# SUPPLIED ENTRIES:
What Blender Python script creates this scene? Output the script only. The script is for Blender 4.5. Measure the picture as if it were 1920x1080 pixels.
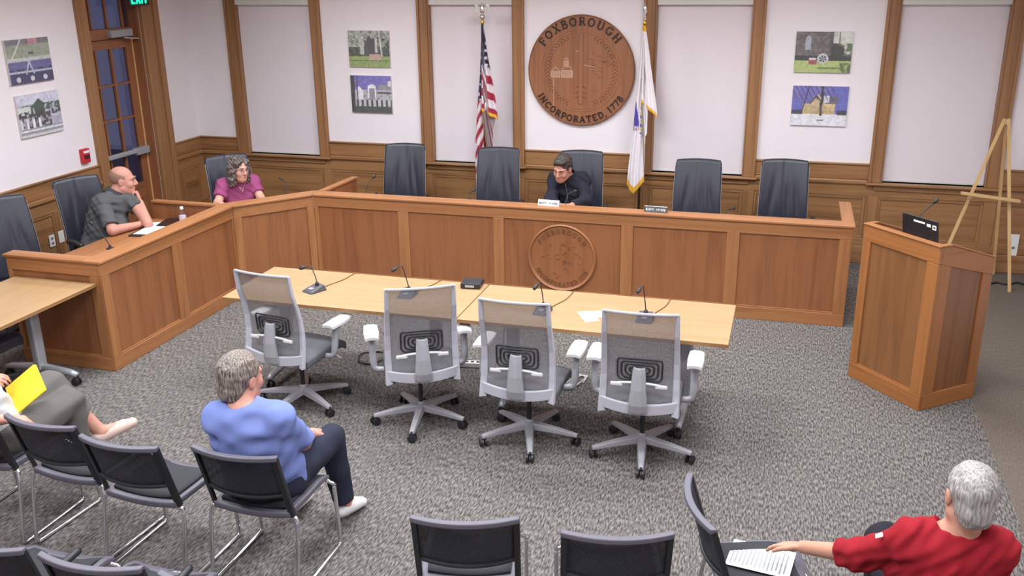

...

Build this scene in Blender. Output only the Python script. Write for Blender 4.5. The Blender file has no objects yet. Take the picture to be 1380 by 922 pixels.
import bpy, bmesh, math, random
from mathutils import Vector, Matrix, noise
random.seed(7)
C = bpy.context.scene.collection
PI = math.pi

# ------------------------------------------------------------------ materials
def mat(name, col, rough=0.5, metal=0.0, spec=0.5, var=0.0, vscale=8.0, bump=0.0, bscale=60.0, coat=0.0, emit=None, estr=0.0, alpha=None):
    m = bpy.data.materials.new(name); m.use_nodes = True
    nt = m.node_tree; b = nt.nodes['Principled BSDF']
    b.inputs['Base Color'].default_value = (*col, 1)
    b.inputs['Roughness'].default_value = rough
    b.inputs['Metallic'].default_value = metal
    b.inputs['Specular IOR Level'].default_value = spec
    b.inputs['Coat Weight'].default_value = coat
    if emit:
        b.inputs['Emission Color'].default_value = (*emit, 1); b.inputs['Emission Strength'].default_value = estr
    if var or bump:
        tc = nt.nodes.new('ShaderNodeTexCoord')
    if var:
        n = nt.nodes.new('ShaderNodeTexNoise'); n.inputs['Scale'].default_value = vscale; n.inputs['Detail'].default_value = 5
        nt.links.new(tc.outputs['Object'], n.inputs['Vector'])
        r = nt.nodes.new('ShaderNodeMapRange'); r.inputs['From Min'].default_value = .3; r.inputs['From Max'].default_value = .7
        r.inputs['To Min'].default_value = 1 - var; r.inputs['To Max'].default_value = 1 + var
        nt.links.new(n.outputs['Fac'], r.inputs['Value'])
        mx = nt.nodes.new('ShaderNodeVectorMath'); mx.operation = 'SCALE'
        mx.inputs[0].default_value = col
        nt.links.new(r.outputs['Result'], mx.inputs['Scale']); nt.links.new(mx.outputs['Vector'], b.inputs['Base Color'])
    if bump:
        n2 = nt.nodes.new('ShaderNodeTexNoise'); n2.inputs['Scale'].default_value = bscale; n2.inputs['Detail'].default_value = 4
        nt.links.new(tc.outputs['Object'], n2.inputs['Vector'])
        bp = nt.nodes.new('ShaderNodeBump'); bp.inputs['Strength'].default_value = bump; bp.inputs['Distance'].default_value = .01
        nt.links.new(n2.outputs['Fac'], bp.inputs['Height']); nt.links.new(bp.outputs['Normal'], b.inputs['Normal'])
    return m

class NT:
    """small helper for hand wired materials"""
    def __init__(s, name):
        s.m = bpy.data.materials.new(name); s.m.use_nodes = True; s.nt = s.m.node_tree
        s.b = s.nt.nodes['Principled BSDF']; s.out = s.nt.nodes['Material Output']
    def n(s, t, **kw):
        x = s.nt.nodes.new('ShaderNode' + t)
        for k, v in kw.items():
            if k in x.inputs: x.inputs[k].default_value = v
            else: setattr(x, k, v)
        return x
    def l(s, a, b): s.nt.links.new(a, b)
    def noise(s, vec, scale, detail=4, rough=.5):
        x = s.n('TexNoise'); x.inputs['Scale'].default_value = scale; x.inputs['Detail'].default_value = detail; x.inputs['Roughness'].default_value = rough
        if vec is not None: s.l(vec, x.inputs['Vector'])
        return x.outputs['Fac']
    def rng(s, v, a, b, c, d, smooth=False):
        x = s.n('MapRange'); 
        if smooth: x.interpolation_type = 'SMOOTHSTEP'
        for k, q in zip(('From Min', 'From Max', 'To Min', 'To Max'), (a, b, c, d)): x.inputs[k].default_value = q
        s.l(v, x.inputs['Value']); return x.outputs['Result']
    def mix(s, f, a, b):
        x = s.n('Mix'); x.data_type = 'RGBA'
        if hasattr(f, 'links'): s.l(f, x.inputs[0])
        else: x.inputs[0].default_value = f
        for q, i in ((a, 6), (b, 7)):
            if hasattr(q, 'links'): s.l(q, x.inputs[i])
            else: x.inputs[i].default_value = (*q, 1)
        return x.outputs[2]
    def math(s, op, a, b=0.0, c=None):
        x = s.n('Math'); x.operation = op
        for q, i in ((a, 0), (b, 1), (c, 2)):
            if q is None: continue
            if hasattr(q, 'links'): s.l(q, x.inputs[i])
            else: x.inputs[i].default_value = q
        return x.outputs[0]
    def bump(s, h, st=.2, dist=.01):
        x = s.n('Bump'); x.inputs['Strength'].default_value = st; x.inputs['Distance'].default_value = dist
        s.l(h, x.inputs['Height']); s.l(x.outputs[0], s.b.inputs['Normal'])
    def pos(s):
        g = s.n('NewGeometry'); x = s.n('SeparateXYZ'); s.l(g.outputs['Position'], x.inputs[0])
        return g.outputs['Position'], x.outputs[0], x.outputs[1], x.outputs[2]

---

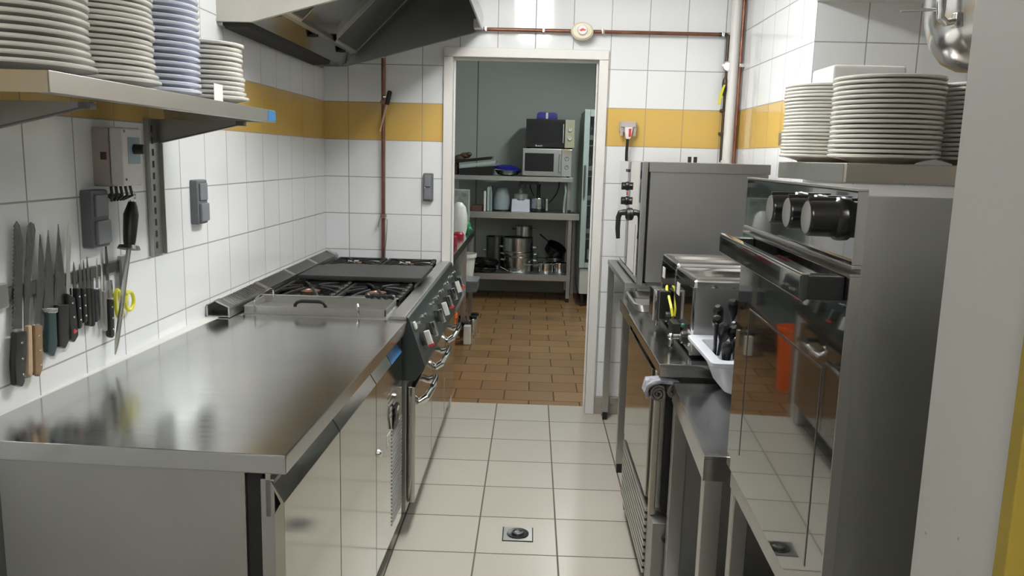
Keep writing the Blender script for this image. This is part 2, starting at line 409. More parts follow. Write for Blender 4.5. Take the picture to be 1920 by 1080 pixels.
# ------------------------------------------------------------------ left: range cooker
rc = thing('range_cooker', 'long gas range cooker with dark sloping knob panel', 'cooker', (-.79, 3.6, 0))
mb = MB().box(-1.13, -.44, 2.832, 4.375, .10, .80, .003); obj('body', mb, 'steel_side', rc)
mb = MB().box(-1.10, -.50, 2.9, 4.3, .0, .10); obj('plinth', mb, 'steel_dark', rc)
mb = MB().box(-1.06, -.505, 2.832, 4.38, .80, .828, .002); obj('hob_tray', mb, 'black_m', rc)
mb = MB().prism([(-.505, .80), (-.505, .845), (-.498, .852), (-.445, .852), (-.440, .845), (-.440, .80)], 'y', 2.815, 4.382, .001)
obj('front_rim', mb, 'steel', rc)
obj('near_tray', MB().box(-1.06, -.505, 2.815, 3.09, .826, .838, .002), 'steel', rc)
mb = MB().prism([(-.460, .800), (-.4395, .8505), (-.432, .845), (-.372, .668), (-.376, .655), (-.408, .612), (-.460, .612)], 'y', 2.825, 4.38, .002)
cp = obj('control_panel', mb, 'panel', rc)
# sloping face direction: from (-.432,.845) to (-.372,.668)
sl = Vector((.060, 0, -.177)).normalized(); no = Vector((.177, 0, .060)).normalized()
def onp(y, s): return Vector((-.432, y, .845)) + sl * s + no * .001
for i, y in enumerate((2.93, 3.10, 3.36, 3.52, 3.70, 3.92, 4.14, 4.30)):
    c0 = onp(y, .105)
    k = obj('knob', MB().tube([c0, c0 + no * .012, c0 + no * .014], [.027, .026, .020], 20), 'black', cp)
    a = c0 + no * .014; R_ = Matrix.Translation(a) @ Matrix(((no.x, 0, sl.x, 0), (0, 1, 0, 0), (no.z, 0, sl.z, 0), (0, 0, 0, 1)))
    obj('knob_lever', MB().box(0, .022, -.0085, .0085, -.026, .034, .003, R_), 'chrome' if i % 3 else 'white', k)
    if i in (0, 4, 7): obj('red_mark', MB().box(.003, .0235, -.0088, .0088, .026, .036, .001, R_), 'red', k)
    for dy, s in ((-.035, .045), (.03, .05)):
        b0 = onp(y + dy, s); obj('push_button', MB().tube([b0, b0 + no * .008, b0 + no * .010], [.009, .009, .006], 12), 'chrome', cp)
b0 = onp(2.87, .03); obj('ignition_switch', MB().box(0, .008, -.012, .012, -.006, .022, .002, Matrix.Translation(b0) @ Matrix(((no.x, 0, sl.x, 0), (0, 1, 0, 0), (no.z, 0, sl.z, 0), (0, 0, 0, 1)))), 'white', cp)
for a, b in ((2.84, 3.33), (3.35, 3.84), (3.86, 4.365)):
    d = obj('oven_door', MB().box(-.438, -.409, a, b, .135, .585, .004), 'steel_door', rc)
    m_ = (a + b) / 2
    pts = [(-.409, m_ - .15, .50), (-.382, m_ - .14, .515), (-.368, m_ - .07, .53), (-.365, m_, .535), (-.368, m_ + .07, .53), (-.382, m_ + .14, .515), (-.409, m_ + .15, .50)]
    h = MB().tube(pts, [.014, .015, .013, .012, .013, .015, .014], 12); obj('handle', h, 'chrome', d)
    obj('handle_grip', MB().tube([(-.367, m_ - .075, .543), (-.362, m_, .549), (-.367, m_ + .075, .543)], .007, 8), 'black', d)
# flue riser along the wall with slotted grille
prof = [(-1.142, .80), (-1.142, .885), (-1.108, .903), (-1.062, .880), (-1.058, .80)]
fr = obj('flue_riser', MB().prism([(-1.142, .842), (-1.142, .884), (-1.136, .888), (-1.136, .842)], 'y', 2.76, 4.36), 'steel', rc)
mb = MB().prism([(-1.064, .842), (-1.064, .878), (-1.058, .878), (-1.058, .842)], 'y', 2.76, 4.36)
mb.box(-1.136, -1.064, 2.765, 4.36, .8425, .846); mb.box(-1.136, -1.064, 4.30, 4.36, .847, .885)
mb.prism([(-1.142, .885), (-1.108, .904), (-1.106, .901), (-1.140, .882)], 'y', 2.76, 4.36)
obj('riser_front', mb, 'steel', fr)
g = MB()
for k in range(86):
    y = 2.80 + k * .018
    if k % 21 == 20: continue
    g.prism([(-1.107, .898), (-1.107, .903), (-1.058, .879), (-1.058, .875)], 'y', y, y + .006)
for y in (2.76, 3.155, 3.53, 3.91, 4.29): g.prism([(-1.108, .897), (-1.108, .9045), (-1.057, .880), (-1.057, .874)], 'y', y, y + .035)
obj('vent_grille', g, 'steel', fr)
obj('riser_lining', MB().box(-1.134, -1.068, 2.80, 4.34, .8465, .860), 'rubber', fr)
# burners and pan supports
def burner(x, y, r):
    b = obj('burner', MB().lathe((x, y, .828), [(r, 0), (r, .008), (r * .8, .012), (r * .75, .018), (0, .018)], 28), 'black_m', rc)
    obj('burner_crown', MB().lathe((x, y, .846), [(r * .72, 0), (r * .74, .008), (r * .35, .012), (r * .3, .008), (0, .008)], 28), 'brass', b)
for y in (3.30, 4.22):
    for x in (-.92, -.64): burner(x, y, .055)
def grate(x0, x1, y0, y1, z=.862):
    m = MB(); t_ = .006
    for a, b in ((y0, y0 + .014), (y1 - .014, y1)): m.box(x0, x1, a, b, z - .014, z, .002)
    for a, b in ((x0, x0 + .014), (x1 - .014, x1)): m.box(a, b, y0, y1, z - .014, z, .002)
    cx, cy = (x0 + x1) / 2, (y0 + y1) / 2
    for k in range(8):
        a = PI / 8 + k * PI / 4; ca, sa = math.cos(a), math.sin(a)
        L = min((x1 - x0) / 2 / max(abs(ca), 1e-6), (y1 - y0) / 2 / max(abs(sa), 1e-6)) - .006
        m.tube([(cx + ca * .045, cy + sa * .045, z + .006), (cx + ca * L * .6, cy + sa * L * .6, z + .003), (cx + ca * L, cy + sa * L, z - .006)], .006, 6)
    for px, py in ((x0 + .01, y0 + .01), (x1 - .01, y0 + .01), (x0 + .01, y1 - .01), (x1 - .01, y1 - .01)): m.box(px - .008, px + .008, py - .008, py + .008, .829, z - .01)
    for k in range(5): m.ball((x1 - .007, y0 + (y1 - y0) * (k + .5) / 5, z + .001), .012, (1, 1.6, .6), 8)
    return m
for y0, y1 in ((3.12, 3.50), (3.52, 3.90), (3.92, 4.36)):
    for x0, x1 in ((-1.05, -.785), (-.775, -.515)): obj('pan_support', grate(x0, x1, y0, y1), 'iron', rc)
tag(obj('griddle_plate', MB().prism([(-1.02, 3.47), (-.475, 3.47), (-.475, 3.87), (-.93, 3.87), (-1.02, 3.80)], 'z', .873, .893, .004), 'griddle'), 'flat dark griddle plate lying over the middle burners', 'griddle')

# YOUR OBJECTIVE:
Of the lines above, extract only those from the line with "Build this scene" to the line with "PI = math.pi", both included, exactly as written.

# THE SOLUTION:
Build this scene in Blender. Output only the Python script. Write for Blender 4.5. The Blender file has no objects yet. Take the picture to be 1380 by 922 pixels.
import bpy, bmesh, math, random
from mathutils import Vector, Matrix, noise
random.seed(7)
C = bpy.context.scene.collection
PI = math.pi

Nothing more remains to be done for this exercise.